Rabin turned to look at Peres with contempt. In his memoirs he would revile Peres as an “inveterate schemer,” one who would stop at nothing to advance his own ambitions. Now he stared back at Peres with a gaze that said, ‘Say what you will, I’m in charge,’ and cut him short with a sardonic, “Before the Defense Minister sermonizes any further I suggest we adjourn to think the matter through, with all its implications. We’ll meet again at five thirty this afternoon and, hopefully, come up with some ideas.”

Rabin promptly called a meeting of his personal staff and opened it by letting off steam about what he regarded as Peres’ self-serving homilies. He then asked for a report on the attempts to persuade Idi Amin to intercede on behalf of the passengers, and what he learned caused him to snarl and to say with a bitter smile, “Nothing will surprise me about what that man Amin is capable of. He runs his country like a personal fiefdom. He probably has his own fish to fry in this mess, in cahoots with the terrorists.”

To Freuka he said he wanted the
IDF
chief of staff, General Mordechai (Motta) Gur, to come to the 5:30 meeting, and to me he said he wanted another brief for the foreign media emphasizing, again, France’s responsibility.

“Why do you need the chief of staff?” asked Freuka. “You have something in mind for him?”

He answered, “I want to know what the
IDF
thinks about this whole matter. I don’t have the slightest doubt that Peres’ pontifications about not surrendering to terrorist blackmail are for the record only, so that he’ll be able to claim later that he was in favor of military action from the start. The problem is his rhetoric is so persuasive he believes it himself.”

The prime minister opened the 5:30 meeting with a direct question to the chief of staff: “Motta, does the
IDF
have any possible way to rescue the hostages with a military operation?”

Peres, irate, intervened: “There has been no consideration of the matter in the defense establishment. I haven’t discussed it yet with the chief of staff.”

“What?” spluttered Rabin, the veins on his forehead seeming ready to pop. “Fifty-three hours after we learn of the hijacking you have not yet consulted the chief of staff on the possibility of using military means to rescue the hostages?” His fury was palpable. “Motta,” he repeated, staring sharply at the general, his voice crisp and commanding, “do you have a military plan, yes or no? If you do have a military plan, that will be our top preference. But remember, any operation has to provide for a way of bringing the hostages back. It won’t be good enough just to eliminate the terrorists. We have to be able to bring our people home.”

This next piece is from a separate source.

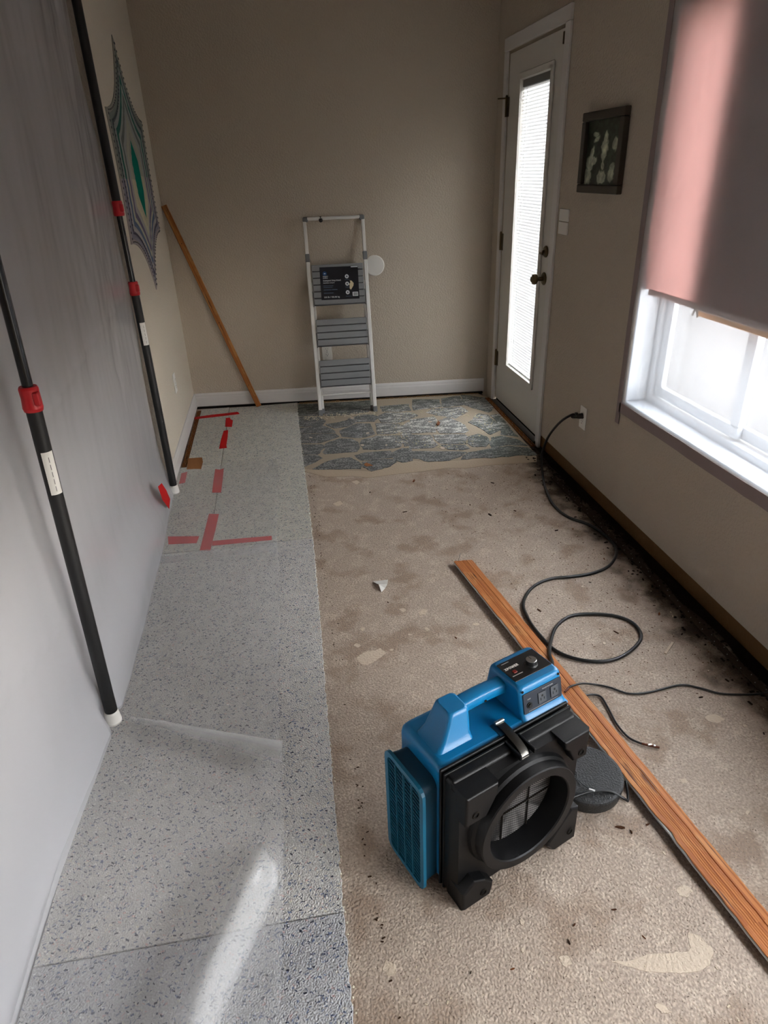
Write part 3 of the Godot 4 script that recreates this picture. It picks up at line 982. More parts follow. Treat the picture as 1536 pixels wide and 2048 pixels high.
	# dried filler smears
	for p in [
		[Vector2(0.807, 2.802), Vector2(0.843, 2.778), Vector2(0.876, 2.778), Vector2(0.899, 2.769), Vector2(0.915, 2.799), Vector2(0.896, 2.814), Vector2(0.868, 2.834), Vector2(0.833, 2.851), Vector2(0.812, 2.828)],
		[Vector2(0.839, 2.644), Vector2(0.854, 2.636), Vector2(0.859, 2.652), Vector2(0.846, 2.662)],
		[Vector2(1.003, 2.552), Vector2(1.02, 2.55), Vector2(1.028, 2.569), Vector2(1.01, 2.577)],
		[Vector2(1.071, 2.593), Vector2(1.093, 2.572), Vector2(1.108, 2.584), Vector2(1.098, 2.603), Vector2(1.077, 2.607)],
		[Vector2(1.071, 2.693), Vector2(1.082, 2.684), Vector2(1.093, 2.698), Vector2(1.079, 2.708)],
		[Vector2(1.248, 2.702), Vector2(1.266, 2.695), Vector2(1.28, 2.704), Vector2(1.269, 2.715)],
		[Vector2(0.805, 2.734), Vector2(0.817, 2.723), Vector2(0.834, 2.74), Vector2(0.818, 2.75)],
		[Vector2(0.738, 3.815), Vector2(0.748, 3.796), Vector2(0.767, 3.807), Vector2(0.766, 3.826), Vector2(0.749, 3.83)],
		[Vector2(1.21, 3.88), Vector2(1.282, 3.887), Vector2(1.346, 3.891), Vector2(1.389, 3.897), Vector2(1.403, 3.857), Vector2(1.428, 3.867), Vector2(1.441, 3.901), Vector2(1.408, 3.93), Vector2(1.347, 3.933), Vector2(1.297, 3.919), Vector2(1.248, 3.901)],
		[Vector2(1.11, 3.856), Vector2(1.132, 3.857), Vector2(1.135, 3.876), Vector2(1.116, 3.88)],
		[Vector2(1.261, 3.978), Vector2(1.279, 3.974), Vector2(1.29, 3.994), Vector2(1.276, 3.996)],
		[Vector2(1.436, 3.761), Vector2(1.46, 3.758), Vector2(1.471, 3.775), Vector2(1.45, 3.787), Vector2(1.432, 3.778)],
		[Vector2(1.805, 3.287), Vector2(1.849, 3.282), Vector2(1.863, 3.308), Vector2(1.837, 3.316), Vector2(1.809, 3.304)],
		[Vector2(1.61, 3.481), Vector2(1.626, 3.482), Vector2(1.629, 3.493), Vector2(1.612, 3.494)],
		[Vector2(1.723, 3.603), Vector2(1.732, 3.607), Vector2(1.719, 3.616), Vector2(1.716, 3.611)],
		[Vector2(0.958, 1.351), Vector2(0.99, 1.334), Vector2(1.006, 1.362), Vector2(0.983, 1.393)],
		[Vector2(0.832, 1.592), Vector2(0.877, 1.56), Vector2(0.891, 1.606), Vector2(0.852, 1.628)],
	]:
		g = G.new()
		var q := PackedVector2Array()
		var n: int = p.size()
		for i in n:
			var a: Vector2 = p[i]
			var b: Vector2 = p[(i + 1) % n]
			q.append(a)
			q.append(a.lerp(b, 0.5) + Vector2(rng.randf_range(-1, 1), rng.randf_range(-1, 1)) * a.distance_to(b) * 0.10)
		for pass_no in 2:
			var soft := PackedVector2Array()
			for i in q.size():
				var a: Vector2 = q[i]
				var b: Vector2 = q[(i + 1) % q.size()]
				soft.append(a.lerp(b, 0.25) + Vector2(rng.randf_range(-1, 1), rng.randf_range(-1, 1)) * 0.0012)
				soft.append(a.lerp(b, 0.75) + Vector2(rng.randf_range(-1, 1), rng.randf_range(-1, 1)) * 0.0012)
			q = soft
		g.prism(ground_poly(q), 0.0008, floor_frame(0.0), 0.0003)
		obj("filler_patch", g, M.plaster, fl)

	# carpet padding in four pieces, butted at seams; ragged cut edge to the right
	var edge := func(z: float) -> float:
		return 0.727 - 0.0042 * z - 0.0028 * z * z - 0.004 * sin(z * 2.3)
	var pads := [
		[0.045, 0.2425, -0.12, 0.94, false, "narrow strip of speckled carpet padding beside the tack strip in the left corner"],
		[0.2455, -1.0, -0.10, 1.935, true, "speckled carpet padding reaching the back wall, left of the stone entry"],
		[0.0, 0.2425, 0.943, 1.932, false, "short narrow piece of speckled carpet padding under plastic by the far black pole"],
		[0.0, -1.0, 1.938, 3.68, true, "long middle piece of speckled carpet padding under the floor plastic"],
		[0.0, -1.0, 3.683, 5.6, true, "nearest piece of speckled carpet padding, in front of the thin cross seam"],
	]
	for q in pads:
		g = G.new()
		var pl := PackedVector2Array()
		var z: float = q[2]
		var x1: float = q[1]
		pl.append(Vector2(q[0], -q[2]))
		if q[4]:
			while z < q[3]:
				pl.append(Vector2(edge.call(z) + rng.randf_range(-0.003, 0.003), -z))
				z += 0.012
			pl.append(Vector2(edge.call(q[3]), -q[3]))
		else:
			pl.append(Vector2(x1, -q[2]))
			pl.append(Vector2(x1, -q[3]))
		pl.append(Vector2(q[0], -q[3]))
		var tint: StandardMaterial3D = M.pad
		if q[3] > 4.0:
			tint = M.pad.duplicate()
			tint.albedo_color = rgb(234, 237, 244)
		elif q[3] < 2.0:
			tint = M.pad.duplicate()
			tint.albedo_color = rgb(255, 255, 248)
		g.prism(pl, 0.0095, floor_frame(0.0004), 0.002)
		var o := tag(obj("carpet_padding", g, tint), q[5], "carpet padding")
		if q[4]:
			# loose crumbs of foam along the cut
			g = G.new()
			z = q[2]
			while z < minf(q[3], 4.3):
				var s := rng.randf_range(0.002, 0.006)
				g.box(Vector3(edge.call(z) + rng.randf_range(-0.001, 0.006), 0.004 + rng.randf_range(-0.002, 0.004), z), Vector3(s, s * 0.8, s), s * 0.3, Basis(Vector3(0.3, 1, 0.2).normalized(), rng.randf() * TAU))
				z += rng.randf_range(0.008, 0.03)
			var fr := obj("frayed_edge", g, M.pad_edge, o)
			fr.set_meta("kind", "stuff")

	# wooden tack strips
	var tack := func(a: Vector3, b: Vector3, wd: float, m: Material, lab: String) -> void:
		var q := G.new()
		var dir := (b - a).normalized()
		var side := dir.cross(Vector3.UP)
		q.uvmap(a, side * 8.0, dir * 0.6)
		q.box((a + b) / 2, Vector3(wd, 0.007, a.distance_to(b)), 0.0015, Basis(side, Vector3.UP, -dir))
		var root := thing("tack_strip", lab, "tack strip", (a + b) / 2)
		var o := obj("wood_strip", q, m, root)
		o.position = -(a + b) / 2
		q = G.new()
		var n := int(a.distance_to(b) / 0.035)
		for i in n:
			var at := a.lerp(b, (i + 0.5) / n) - (a + b) / 2 + side * (0.007 if i % 2 == 0 else -0.006)
			q.lathe([Vector2(0.0018, 0.0), Vector2(0.0018, 0.004), Vector2(0.0, 0.0075)], Transform3D(Basis.IDENTITY, at), 5)
		var pins := obj("tack_pins", q, M.steel, root)
		pins.set_meta("kind", "stuff")
	tack.call(Vector3(0.030, 0.0055, -0.10), Vector3(0.030, 0.0055, 0.95), 0.026, M.tack_wood, "brown tack strip along the left wall beside the padding")
	tack.call(Vector3(2.088, 0.0055, 0.15), Vector3(2.080, 0.0055, 1.11), 0.030, M.tack_wood, "rusty brown tack strip on the floor in front of the white door")
	tack.call(Vector3(2.022, 0.0055, 1.55), Vector3(2.064, 0.0055, 4.3), 0.026, M.old_wood, "dark weathered tack strip along the foot of the right wall under the window")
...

Again, Peres was about to say something, but Rabin forestalled him, insisting that Motta Gur answer his question.

“When I received your message to attend this meeting,” replied the general, a hefty parachutist who had led the assault to free the Old City in the Six-Day War, “I assumed it was to seek my advice on a military option. Consequently, before coming here I ordered the chief of operations to start a preliminary examination to see whether an operation is feasible, and if so, at what cost. A major problem is our lack of reliable information on the attitude of Idi Amin. If the Ugandans cooperate with us our chances for a successful operation would be that much greater.”

“Obviously,” said Rabin, and then, to the whole table, “but the reports we are receiving about Amin are not encouraging. The point is that, as of this moment, there is no concrete military solution, so we shall have to…”

he paused, as if hesitant to express his next thought

“…
consider negotiating with the terrorist hijackers for the release of the hostages.”

Peres promptly rose and left the room, followed by General Gur, presumably to speed back to the Ministry of Defense in Tel Aviv to see what military plan they could come up with, if at all. The rest of the committee engaged in a fretful discussion about the frightening thought of attempting to rescue so many hostages, thousands of miles away in the heart of Africa, and the unthinkable alternative of negotiating with the killers for the release of
their
killers in exchange for innocents.

Later that evening, over a drink in the privacy of his room

the prime minister was drinking and smoking more heavily now

Rabin confided his inner thoughts with these words: “When it comes to negotiating with terrorists, I long ago made a decision of principle, well before I became prime minister, that if a situation were ever to arise when terrorists would be holding our people hostage on foreign soil and we were faced with an ultimatum either to free killers in our custody or let our own people be killed, I would, in the absence of a military option, give in to the terrorists. I would free killers to save our people. So I say now, if the defense minister and the chief of staff cannot come up with a credible military plan, I intend to negotiate with the terrorists. I would never be able to look a mother in the eye if her hostage soldier or child, or whoever it was, was murdered because of a refusal to negotiate, or because of a botched operation.”
47

On the following day

Wednesday 30 June

Rabin opened the next ministerial committee meeting with this chilling news:

“The terrorists have carried out a selection. They have separated the Jews from the non-Jews. There are ninety-eight Jews. The non-Jews have been released. The Jewish hostages are threatened with execution. There is now absolutely no doubt that Idi Amin is eager to ingratiate himself with the Arabs and is fully collaborating with the terrorists. The ultimatum expires in less than twenty-four hours. So, again, I ask the chief of staff – Motta, do you have a military plan?”